Report back: 4 of the most dynamic talks at the 2019 Design Indaba

Couldn't make it to this year's creative conference in Cape Town? Here's what you missed

17 March 2019 - 00:00 By Mila Crewe-Brown

This powerful talk by two of the world's most prominent cyborgs (or cybernetic organisms) delves into the new notion of "designing oneself".
The prospect of merging ourselves with technology to gain extra-sensory perception is daunting but, as Neil puts it, "we've been changing the planet for thousands of years already", so why not advance our own capabilities?
Thanks to the microchip in his brain and the permanent antenna emerging from his head, Neil, who was born seeing only in greyscale, can now hear and feel the vibration of colours through their frequencies.
To demonstrate, he says: "I can hear colour, so I can dress in a way that sounds good.

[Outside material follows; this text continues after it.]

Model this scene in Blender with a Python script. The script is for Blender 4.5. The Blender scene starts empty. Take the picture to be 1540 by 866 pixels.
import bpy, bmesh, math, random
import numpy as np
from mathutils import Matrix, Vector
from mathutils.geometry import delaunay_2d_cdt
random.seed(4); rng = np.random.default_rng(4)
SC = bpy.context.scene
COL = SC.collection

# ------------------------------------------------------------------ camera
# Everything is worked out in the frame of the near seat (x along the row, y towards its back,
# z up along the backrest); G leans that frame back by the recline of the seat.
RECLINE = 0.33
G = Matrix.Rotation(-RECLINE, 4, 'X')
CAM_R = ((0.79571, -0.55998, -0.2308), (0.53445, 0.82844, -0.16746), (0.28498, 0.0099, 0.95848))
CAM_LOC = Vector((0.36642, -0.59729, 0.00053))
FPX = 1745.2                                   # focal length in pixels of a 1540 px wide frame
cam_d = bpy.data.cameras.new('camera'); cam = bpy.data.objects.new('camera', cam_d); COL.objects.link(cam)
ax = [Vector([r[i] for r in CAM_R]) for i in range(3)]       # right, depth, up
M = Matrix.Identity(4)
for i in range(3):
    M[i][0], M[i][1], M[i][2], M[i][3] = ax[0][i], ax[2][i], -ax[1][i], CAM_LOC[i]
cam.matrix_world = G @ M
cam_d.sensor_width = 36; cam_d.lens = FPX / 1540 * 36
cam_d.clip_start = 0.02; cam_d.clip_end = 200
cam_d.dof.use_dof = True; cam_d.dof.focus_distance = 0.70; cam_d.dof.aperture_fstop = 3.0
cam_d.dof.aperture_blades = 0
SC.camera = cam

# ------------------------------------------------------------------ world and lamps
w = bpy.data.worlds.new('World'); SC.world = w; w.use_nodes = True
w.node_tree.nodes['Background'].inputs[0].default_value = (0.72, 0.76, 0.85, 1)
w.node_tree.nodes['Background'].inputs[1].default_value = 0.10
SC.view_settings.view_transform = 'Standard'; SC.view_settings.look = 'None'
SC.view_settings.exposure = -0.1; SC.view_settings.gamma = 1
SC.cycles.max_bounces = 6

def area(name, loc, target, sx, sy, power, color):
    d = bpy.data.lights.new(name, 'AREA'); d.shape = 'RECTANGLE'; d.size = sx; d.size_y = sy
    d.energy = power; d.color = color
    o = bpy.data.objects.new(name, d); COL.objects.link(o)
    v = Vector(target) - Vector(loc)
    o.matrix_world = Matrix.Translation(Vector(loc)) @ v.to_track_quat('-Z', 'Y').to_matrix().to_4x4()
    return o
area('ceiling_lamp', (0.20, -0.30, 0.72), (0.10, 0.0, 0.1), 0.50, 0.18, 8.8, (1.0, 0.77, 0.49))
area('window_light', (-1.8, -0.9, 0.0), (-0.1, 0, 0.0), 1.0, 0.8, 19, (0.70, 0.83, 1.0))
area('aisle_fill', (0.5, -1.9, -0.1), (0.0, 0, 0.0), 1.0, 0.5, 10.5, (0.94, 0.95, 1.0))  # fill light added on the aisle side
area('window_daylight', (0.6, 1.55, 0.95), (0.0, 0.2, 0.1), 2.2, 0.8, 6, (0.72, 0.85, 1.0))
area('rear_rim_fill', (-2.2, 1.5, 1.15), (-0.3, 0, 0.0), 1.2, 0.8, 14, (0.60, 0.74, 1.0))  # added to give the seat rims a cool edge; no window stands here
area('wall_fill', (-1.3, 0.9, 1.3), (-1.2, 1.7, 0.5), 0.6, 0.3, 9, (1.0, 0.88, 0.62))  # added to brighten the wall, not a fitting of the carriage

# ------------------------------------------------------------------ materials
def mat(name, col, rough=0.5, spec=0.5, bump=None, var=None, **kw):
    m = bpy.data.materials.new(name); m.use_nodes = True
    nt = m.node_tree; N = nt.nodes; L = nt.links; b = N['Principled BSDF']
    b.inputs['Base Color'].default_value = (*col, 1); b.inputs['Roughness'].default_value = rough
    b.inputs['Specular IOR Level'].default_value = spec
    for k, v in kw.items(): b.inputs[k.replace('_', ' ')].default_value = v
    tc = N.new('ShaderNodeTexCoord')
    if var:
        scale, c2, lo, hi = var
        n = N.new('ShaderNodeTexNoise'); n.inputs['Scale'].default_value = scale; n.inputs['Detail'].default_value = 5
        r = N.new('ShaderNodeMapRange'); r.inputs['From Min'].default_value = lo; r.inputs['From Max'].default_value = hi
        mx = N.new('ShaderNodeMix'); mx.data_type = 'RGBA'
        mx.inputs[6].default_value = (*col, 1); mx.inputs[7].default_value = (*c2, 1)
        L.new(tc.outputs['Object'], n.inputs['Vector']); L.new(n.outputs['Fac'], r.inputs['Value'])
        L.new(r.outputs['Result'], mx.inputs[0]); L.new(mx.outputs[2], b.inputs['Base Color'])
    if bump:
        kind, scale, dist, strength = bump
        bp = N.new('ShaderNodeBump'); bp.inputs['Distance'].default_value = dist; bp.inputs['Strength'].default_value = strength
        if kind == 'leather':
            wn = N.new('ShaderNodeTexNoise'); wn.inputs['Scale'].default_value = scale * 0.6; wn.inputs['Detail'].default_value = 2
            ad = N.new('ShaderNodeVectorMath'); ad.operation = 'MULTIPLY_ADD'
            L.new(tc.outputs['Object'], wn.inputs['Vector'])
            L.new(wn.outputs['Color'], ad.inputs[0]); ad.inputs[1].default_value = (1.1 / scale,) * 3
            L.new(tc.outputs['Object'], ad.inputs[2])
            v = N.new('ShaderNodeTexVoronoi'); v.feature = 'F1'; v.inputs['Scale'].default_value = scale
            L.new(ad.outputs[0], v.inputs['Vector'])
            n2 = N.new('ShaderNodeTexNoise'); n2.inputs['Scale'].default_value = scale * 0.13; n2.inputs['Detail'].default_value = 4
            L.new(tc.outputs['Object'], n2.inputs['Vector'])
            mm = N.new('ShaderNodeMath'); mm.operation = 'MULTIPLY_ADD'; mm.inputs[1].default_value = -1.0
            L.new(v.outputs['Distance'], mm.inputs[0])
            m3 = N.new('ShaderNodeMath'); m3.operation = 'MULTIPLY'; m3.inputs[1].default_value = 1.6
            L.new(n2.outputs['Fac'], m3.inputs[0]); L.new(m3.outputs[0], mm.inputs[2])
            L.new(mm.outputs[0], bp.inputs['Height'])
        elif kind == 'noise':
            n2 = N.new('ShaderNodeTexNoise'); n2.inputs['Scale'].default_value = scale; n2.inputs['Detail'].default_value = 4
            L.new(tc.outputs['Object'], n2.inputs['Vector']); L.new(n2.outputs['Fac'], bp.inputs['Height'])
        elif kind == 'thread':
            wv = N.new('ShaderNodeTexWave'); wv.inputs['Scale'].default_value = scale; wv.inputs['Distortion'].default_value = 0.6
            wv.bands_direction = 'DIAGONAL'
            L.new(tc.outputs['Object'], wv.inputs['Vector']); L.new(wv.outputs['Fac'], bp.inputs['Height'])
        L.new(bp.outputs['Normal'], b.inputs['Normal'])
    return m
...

I can wear a song, paint what music looks like or listen to a Picasso."
Equally fascinating is choreographer Moon's elbow chip, which allows her to sense seismic activity all over the world.
Through vibrations that are wirelessly transmitted to a seismograph, she creates dance in unison with earthquakes.
If developed, "night vision would negate the need for street lights and we wouldn't use heaters if we could regulate our own body temperature", says Neil.
Dynamic typeface designers Noel Pretorius and María Ramos of NM Type use art and history to conceptualise their designs.
Their talk revealed the poetry in typeface design and answered the question "what does movement look like in type?".
Their first font, the award-winning Kinetic, was inspired by Alexander Calder's signature play on organic forms, translating the softness and geometry of his work into type.
For Design Indaba, they developed Movement, a collaboration with South African Andile Vellem, a deaf dancer and artistic director of Unmute Dance Company.
Movement is a variable font typeface inspired by the movement of Vellem's body when tracking letters. Their hypnotic video reveals the transformation of letters from thick and curvy to angular and direct, based on the unique way Vellem forms the letters with his body.
This architect-turned-inventor and co-founder behind Skipping Rock Lab is taking on packaging. As he tells the audience, it takes 700 years for the average plastic bottle to decompose - and uses a staggering seven litres of water to manufacture.
Rodrigo is developing an edible water bottle that does away with the need for packaging.
Ooho is a membrane made from seaweed extract that acts as a vessel for water, or any liquid.
If not eaten, Ooho takes an impressive six weeks to break down. Think of the benefits to the fast-food industry, where tomato sauce and mayonnaise sachets rely on plastic.
Ane Crabtree is arguably the most powerful costume designer today, this double Emmy nominee and Costume Design Guild Award-winner for The Handmaid's Tale spoke about her journey and the role of emotion in costume design.
"I'm a Brando kind of designer . mumble, sing off-key and don't fit in." Since creating the red cloaks and white bonnets for The Handmaid's Tale, women worldwide have taken to wearing the "uniform" in the fight for women's rights.
Of the psychological power her costumes possess, she says: "The costumes I design have less to do with the external and more to do with the marrow and bones."